THE REQUEST: Below are some records; return each one exactly.

>> Start LISTED RECORDS

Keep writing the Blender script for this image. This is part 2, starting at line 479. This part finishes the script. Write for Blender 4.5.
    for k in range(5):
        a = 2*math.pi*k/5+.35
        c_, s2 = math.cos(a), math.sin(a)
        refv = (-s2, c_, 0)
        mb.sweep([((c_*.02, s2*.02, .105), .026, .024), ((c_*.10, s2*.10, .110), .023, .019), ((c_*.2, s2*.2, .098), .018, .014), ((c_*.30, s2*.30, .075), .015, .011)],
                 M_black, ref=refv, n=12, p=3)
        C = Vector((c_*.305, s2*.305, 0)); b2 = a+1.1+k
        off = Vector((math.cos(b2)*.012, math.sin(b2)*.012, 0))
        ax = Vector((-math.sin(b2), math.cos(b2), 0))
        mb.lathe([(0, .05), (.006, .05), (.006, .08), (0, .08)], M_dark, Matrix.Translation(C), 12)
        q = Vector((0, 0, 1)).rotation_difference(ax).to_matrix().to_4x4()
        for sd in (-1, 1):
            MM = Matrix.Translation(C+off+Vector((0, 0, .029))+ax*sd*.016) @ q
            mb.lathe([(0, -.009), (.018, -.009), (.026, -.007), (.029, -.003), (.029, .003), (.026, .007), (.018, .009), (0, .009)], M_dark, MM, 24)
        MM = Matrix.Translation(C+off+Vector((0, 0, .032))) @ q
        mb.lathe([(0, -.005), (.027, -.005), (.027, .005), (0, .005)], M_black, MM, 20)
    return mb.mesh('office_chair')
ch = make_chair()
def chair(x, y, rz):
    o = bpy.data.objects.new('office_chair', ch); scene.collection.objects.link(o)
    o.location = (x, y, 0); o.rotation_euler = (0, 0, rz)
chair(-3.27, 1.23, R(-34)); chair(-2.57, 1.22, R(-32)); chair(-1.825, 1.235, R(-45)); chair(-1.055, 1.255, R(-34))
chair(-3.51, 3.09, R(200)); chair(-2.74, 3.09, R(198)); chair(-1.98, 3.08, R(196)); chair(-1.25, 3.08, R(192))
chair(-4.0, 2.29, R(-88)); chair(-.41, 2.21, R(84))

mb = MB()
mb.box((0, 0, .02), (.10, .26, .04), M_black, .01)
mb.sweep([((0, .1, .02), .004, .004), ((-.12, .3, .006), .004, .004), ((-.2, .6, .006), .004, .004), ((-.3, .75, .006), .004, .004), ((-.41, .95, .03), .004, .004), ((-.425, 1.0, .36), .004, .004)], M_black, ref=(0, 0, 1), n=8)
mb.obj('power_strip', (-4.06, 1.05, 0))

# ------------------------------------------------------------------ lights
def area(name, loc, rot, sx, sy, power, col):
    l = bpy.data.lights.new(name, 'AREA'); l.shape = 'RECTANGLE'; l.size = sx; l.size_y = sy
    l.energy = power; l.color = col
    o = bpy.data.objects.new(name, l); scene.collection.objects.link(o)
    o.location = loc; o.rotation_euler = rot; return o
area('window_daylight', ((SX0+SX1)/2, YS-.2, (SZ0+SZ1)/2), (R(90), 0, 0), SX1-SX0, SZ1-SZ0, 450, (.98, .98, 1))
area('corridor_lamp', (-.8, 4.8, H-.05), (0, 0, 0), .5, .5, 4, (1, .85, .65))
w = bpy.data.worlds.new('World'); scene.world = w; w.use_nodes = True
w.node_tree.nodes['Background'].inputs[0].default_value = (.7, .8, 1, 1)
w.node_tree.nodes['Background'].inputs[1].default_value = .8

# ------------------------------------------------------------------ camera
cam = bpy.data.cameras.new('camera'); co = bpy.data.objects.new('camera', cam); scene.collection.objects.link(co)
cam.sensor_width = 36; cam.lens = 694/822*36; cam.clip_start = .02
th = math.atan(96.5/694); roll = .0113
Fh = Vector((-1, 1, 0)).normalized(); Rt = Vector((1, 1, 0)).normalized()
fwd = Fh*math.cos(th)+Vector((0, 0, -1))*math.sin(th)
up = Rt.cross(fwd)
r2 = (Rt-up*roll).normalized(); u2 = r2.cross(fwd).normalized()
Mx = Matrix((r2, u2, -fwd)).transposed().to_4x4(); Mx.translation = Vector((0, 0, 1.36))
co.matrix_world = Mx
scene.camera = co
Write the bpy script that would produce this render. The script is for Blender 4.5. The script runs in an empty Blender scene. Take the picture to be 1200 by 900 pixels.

>> End LISTED RECORDS

WORKED ANSWER:
Keep writing the Blender script for this image. This is part 2, starting at line 479. This part finishes the script. Write for Blender 4.5.
    for k in range(5):
        a = 2*math.pi*k/5+.35
        c_, s2 = math.cos(a), math.sin(a)
        refv = (-s2, c_, 0)
        mb.sweep([((c_*.02, s2*.02, .105), .026, .024), ((c_*.10, s2*.10, .110), .023, .019), ((c_*.2, s2*.2, .098), .018, .014), ((c_*.30, s2*.30, .075), .015, .011)],
                 M_black, ref=refv, n=12, p=3)
        C = Vector((c_*.305, s2*.305, 0)); b2 = a+1.1+k
        off = Vector((math.cos(b2)*.012, math.sin(b2)*.012, 0))
        ax = Vector((-math.sin(b2), math.cos(b2), 0))
        mb.lathe([(0, .05), (.006, .05), (.006, .08), (0, .08)], M_dark, Matrix.Translation(C), 12)
        q = Vector((0, 0, 1)).rotation_difference(ax).to_matrix().to_4x4()
        for sd in (-1, 1):
            MM = Matrix.Translation(C+off+Vector((0, 0, .029))+ax*sd*.016) @ q
            mb.lathe([(0, -.009), (.018, -.009), (.026, -.007), (.029, -.003), (.029, .003), (.026, .007), (.018, .009), (0, .009)], M_dark, MM, 24)
        MM = Matrix.Translation(C+off+Vector((0, 0, .032))) @ q
        mb.lathe([(0, -.005), (.027, -.005), (.027, .005), (0, .005)], M_black, MM, 20)
    return mb.mesh('office_chair')
ch = make_chair()
def chair(x, y, rz):
    o = bpy.data.objects.new('office_chair', ch); scene.collection.objects.link(o)
    o.location = (x, y, 0); o.rotation_euler = (0, 0, rz)
chair(-3.27, 1.23, R(-34)); chair(-2.57, 1.22, R(-32)); chair(-1.825, 1.235, R(-45)); chair(-1.055, 1.255, R(-34))
chair(-3.51, 3.09, R(200)); chair(-2.74, 3.09, R(198)); chair(-1.98, 3.08, R(196)); chair(-1.25, 3.08, R(192))
chair(-4.0, 2.29, R(-88)); chair(-.41, 2.21, R(84))

mb = MB()
mb.box((0, 0, .02), (.10, .26, .04), M_black, .01)
mb.sweep([((0, .1, .02), .004, .004), ((-.12, .3, .006), .004, .004), ((-.2, .6, .006), .004, .004), ((-.3, .75, .006), .004, .004), ((-.41, .95, .03), .004, .004), ((-.425, 1.0, .36), .004, .004)], M_black, ref=(0, 0, 1), n=8)
mb.obj('power_strip', (-4.06, 1.05, 0))

# ------------------------------------------------------------------ lights
def area(name, loc, rot, sx, sy, power, col):
    l = bpy.data.lights.new(name, 'AREA'); l.shape = 'RECTANGLE'; l.size = sx; l.size_y = sy
    l.energy = power; l.color = col
    o = bpy.data.objects.new(name, l); scene.collection.objects.link(o)
    o.location = loc; o.rotation_euler = rot; return o
area('window_daylight', ((SX0+SX1)/2, YS-.2, (SZ0+SZ1)/2), (R(90), 0, 0), SX1-SX0, SZ1-SZ0, 450, (.98, .98, 1))
area('corridor_lamp', (-.8, 4.8, H-.05), (0, 0, 0), .5, .5, 4, (1, .85, .65))
w = bpy.data.worlds.new('World'); scene.world = w; w.use_nodes = True
w.node_tree.nodes['Background'].inputs[0].default_value = (.7, .8, 1, 1)
w.node_tree.nodes['Background'].inputs[1].default_value = .8

# ------------------------------------------------------------------ camera
cam = bpy.data.cameras.new('camera'); co = bpy.data.objects.new('camera', cam); scene.collection.objects.link(co)
cam.sensor_width = 36; cam.lens = 694/822*36; cam.clip_start = .02
th = math.atan(96.5/694); roll = .0113
Fh = Vector((-1, 1, 0)).normalized(); Rt = Vector((1, 1, 0)).normalized()
fwd = Fh*math.cos(th)+Vector((0, 0, -1))*math.sin(th)
up = Rt.cross(fwd)
r2 = (Rt-up*roll).normalized(); u2 = r2.cross(fwd).normalized()
Mx = Matrix((r2, u2, -fwd)).transposed().to_4x4(); Mx.translation = Vector((0, 0, 1.36))
co.matrix_world = Mx
scene.camera = co
Write the bpy script that would produce this render. The script is for Blender 4.5. The script runs in an empty Blender scene. Take the picture to be 1200 by 900 pixels.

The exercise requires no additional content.